━━ DATASET RECORDS ━━
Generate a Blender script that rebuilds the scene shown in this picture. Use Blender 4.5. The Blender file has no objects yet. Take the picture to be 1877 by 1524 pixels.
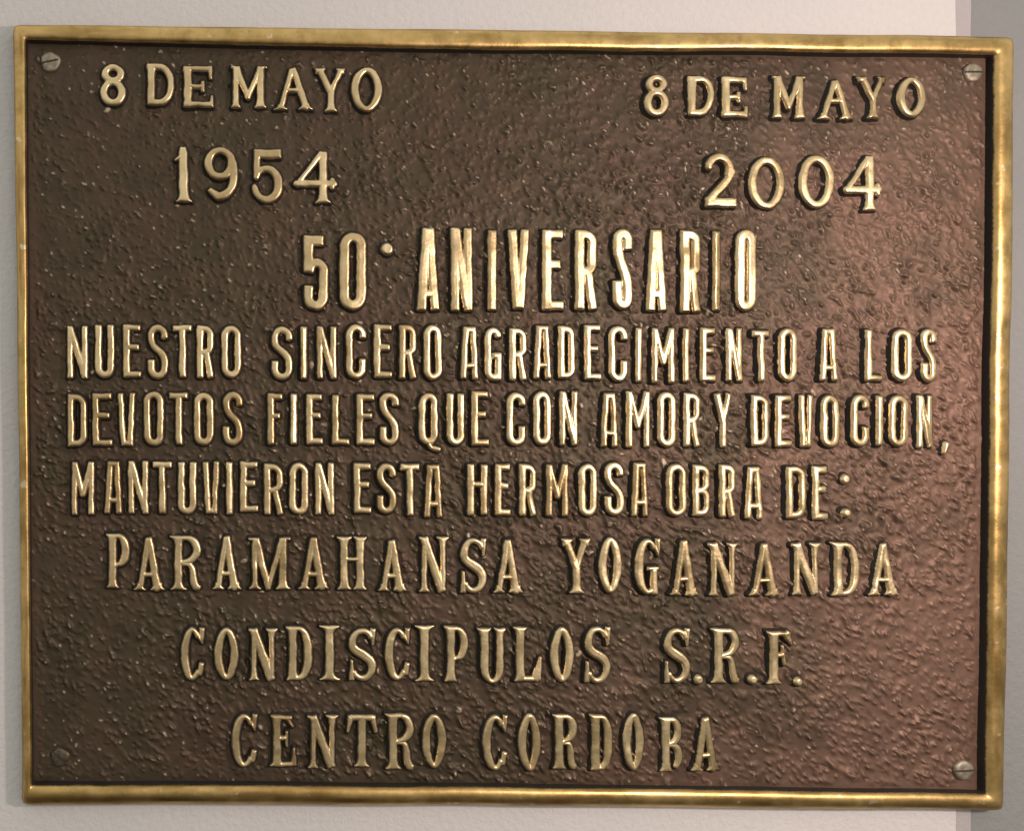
import bpy, math, random
import numpy as np

# ----------------------------------------------------------------------------
# Units: the plaque is measured in "mm-ish" drawing units (1 unit = U metres).
# x runs right, y runs down the wall, h stands out from the wall.
# ----------------------------------------------------------------------------
U = 0.40 / 1835.0
OX, OY = 938.5, 762.0                 # drawing point that sits at the world origin
CX, CY, DIST, HREF = 300.0, 770.0, 1700.0, 17.0   # where the photographer stood
IW, IH = 1877.0, 1524.0

def world(x, y, h):
    return ((x - OX) * U, -h * U, (OY - y) * U)

def seen(x, y, h):
    """drawing position of a point of height h that was measured at (x, y) in the photo"""
    k = (DIST - (h - HREF)) / DIST
    return CX + (x - CX) * k, CY + (y - CY) * k

C = bpy.context.scene.collection
scene = bpy.context.scene

# ------------------------------------------------------------------ camera
cam_d = bpy.data.cameras.new("camera")
cam = bpy.data.objects.new("camera", cam_d)
C.objects.link(cam)
cam.location = world(CX, CY, DIST + HREF)
cam.rotation_euler = (math.radians(90), 0, 0)
cam_d.sensor_width = 36.0
cam_d.lens = 36.0 * DIST / IW
cam_d.shift_x = (IW / 2 - CX) / IW
cam_d.shift_y = (CY - IH / 2) / IW
cam_d.clip_start = 0.01
cam_d.clip_end = 50
scene.camera = cam

# ------------------------------------------------------------------ room light
w = bpy.data.worlds.new("World")
scene.world = w
w.use_nodes = True
nt = w.node_tree
nt.nodes.clear()
out = nt.nodes.new("ShaderNodeOutputWorld")
bg = nt.nodes.new("ShaderNodeBackground")
tc = nt.nodes.new("ShaderNodeTexCoord")
sep = nt.nodes.new("ShaderNodeSeparateXYZ")
mr = nt.nodes.new("ShaderNodeMapRange")
mr.inputs[1].default_value = -1.0
mr.inputs[2].default_value = 1.0
cr = nt.nodes.new("ShaderNodeValToRGB")
cr.color_ramp.elements[0].position = 0.0
cr.color_ramp.elements[0].color = (0.035, 0.03, 0.022, 1)
cr.color_ramp.elements[1].position = 1.0
cr.color_ramp.elements[1].color = (0.80, 0.80, 0.74, 1)
e = cr.color_ramp.elements.new(0.44); e.color = (0.42, 0.405, 0.36, 1)
e = cr.color_ramp.elements.new(0.60); e.color = (0.66, 0.645, 0.59, 1)
nt.links.new(tc.outputs["Generated"], sep.inputs[0])
nt.links.new(sep.outputs["Z"], mr.inputs[0])
nt.links.new(mr.outputs[0], cr.inputs[0])
nt.links.new(cr.outputs[0], bg.inputs[0])
bg.inputs[1].default_value = 1.12
nt.links.new(bg.outputs[0], out.inputs[0])

LX, LY, LH = 2150.0, 560.0, 1560.0
ld = bpy.data.lights.new("room_lamp", 'AREA')
ld.shape = 'DISK'
ld.size = 0.045
ld.energy = 1.36
ld.color = (1.0, 0.79, 0.73)
lamp = bpy.data.objects.new("room_lamp", ld)
C.objects.link(lamp)
lamp.location = world(LX, LY, LH)
from mathutils import Vector
tgt = Vector(world(1100, 760, 0))
lamp.rotation_euler = (tgt - Vector(lamp.location)).to_track_quat('-Z', 'Y').to_euler()

scene.view_settings.view_transform = 'Standard'
scene.view_settings.look = 'None'
scene.view_settings.exposure = 0
scene.view_settings.gamma = 1
scene.view_settings.use_curve_mapping = False

# ------------------------------------------------------------------ noise
def lattice(seed, n=256):
    return np.random.RandomState(seed).rand(n, n).astype(np.float64) * 2 - 1

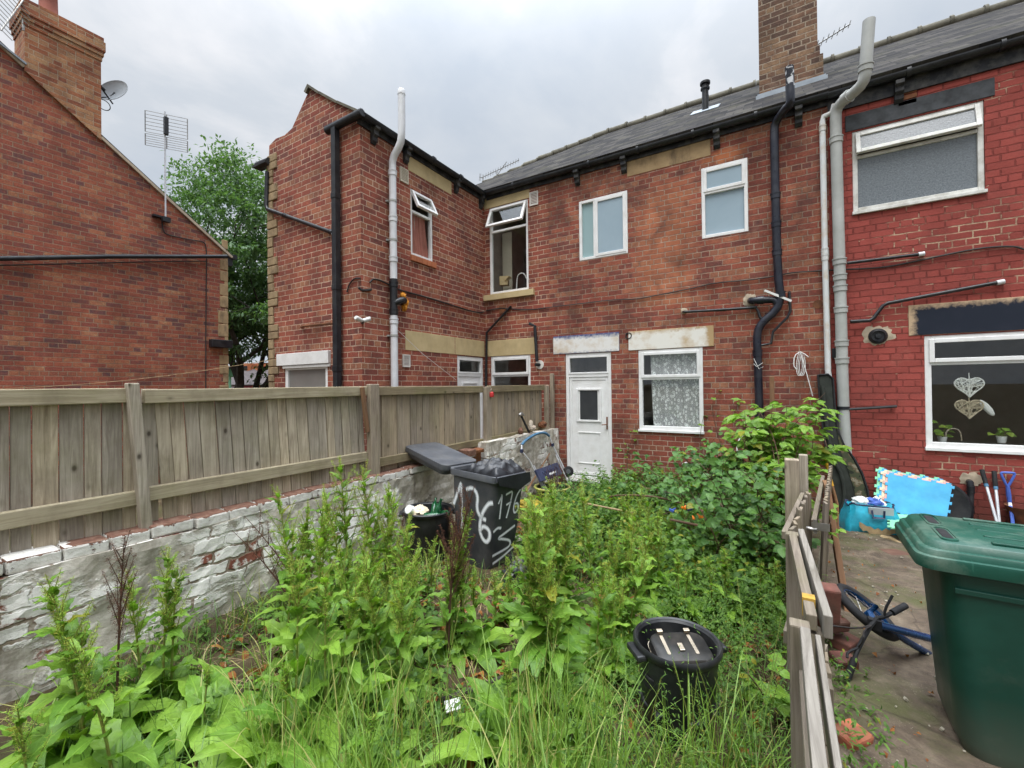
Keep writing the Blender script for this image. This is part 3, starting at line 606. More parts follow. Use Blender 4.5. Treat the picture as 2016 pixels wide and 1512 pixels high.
━━━
The required output is the exact run of lines from the start of the records through the line containing "import numpy as np", both ends included, with no pictures.

» **OUTPUT**
Generate a Blender script that rebuilds the scene shown in this picture. Use Blender 4.5. The Blender file has no objects yet. Take the picture to be 1877 by 1524 pixels.
import bpy, math, random
import numpy as np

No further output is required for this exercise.